In Lavorare stanca (1936) Pavese compone un ritratto di sé e delinea temi e figure che poi svilupperà nella produzione narrativa: il personaggio del reduce dall’America, l’infanzia come stagione della solitudine, la campagna e la collina. Il ritorno dell’espatriato è la condizione biografica di Pavese stesso, sradicato dalle Langhe e incapace di integrarsi sul piano privato nella dimensione della città. Recuperare il passato, l’infanzia, la propria terra può per Pavese mitigare il senso di solitudine e di estraneità percepito nella vita cittadina. Ma il tentativo di tornare ai luoghi mitici della propria infanzia si rivela fallimentare; e quando crolla anche l’ultima illusione, quella sentimentale, resta solo la disperazione, come accade in molte liriche delle ultime raccolte poetiche.

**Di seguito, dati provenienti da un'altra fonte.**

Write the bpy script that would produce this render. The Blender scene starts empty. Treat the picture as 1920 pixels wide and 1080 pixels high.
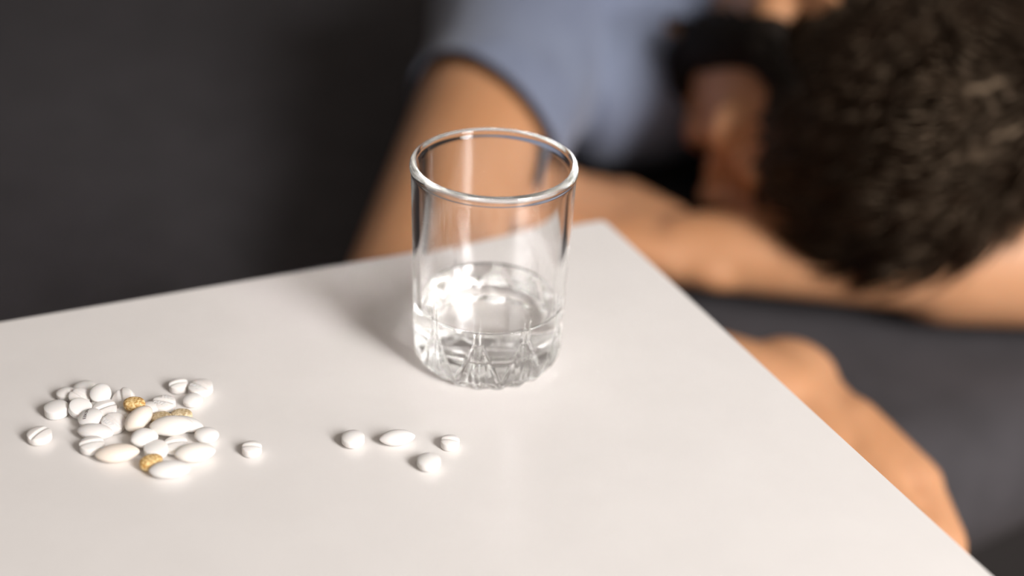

I TEMI: LA RESISTENZA IMPOSSIBILE

Nel 1947 Pavese pubblica Il compagno, romanzo incentrato su un eroe positivo che acquisisce una precisa coscienza di classe; il tema dell’impegno politico suona però programmatico, quasi l’autore sentisse il bisogno di giustificare le proprie scelte ideologiche. L’impegno politico diretto è in realtà intimamente estraneo a Pavese. La casa in collina narra la storia di un intellettuale incapace di partecipare agli eventi della guerra e della Resistenza: il protagonista (alter ego dell’autore) non è in grado di aderire alle motivazioni che spingono gli altri alla lotta, perché nessuna ideologia può giustificare la violenza sull’uomo.

I TEMI: LA TERRA, IL MITO, IL SIMBOLO

Già nelle poesie di Lavorare stanca è presente il contrasto tra città e campagna: la prima è il luogo della maturità, della razionalità, della modernità; la seconda è il luogo dell’infanzia, dell’irrazionalità, delle pulsioni inconsce, di una natura non arginata dalla civiltà. Intorno al 1942 Pavese attua la svolta decisiva verso il mito della terra: la campagna diviene il simbolo della vita in sé, di un’esistenza originaria e primordiale, della spontaneità e dell’autenticità. A tale mitologia privata del ricordo Pavese affianca l’interesse per i miti collettivi dei vari popoli e delle diverse epoche storiche. In La luna e i falò, sintesi dell’intera vicenda umana e letteraria dell’autore, il rientro del protagonista al paese si configura come un tentativo di ritrovare le proprie radici; ma il ritorno al passato è impossibile, perché la realtà non corrisponde all’immagine che il personaggio si è portato per tanti anni nella memoria.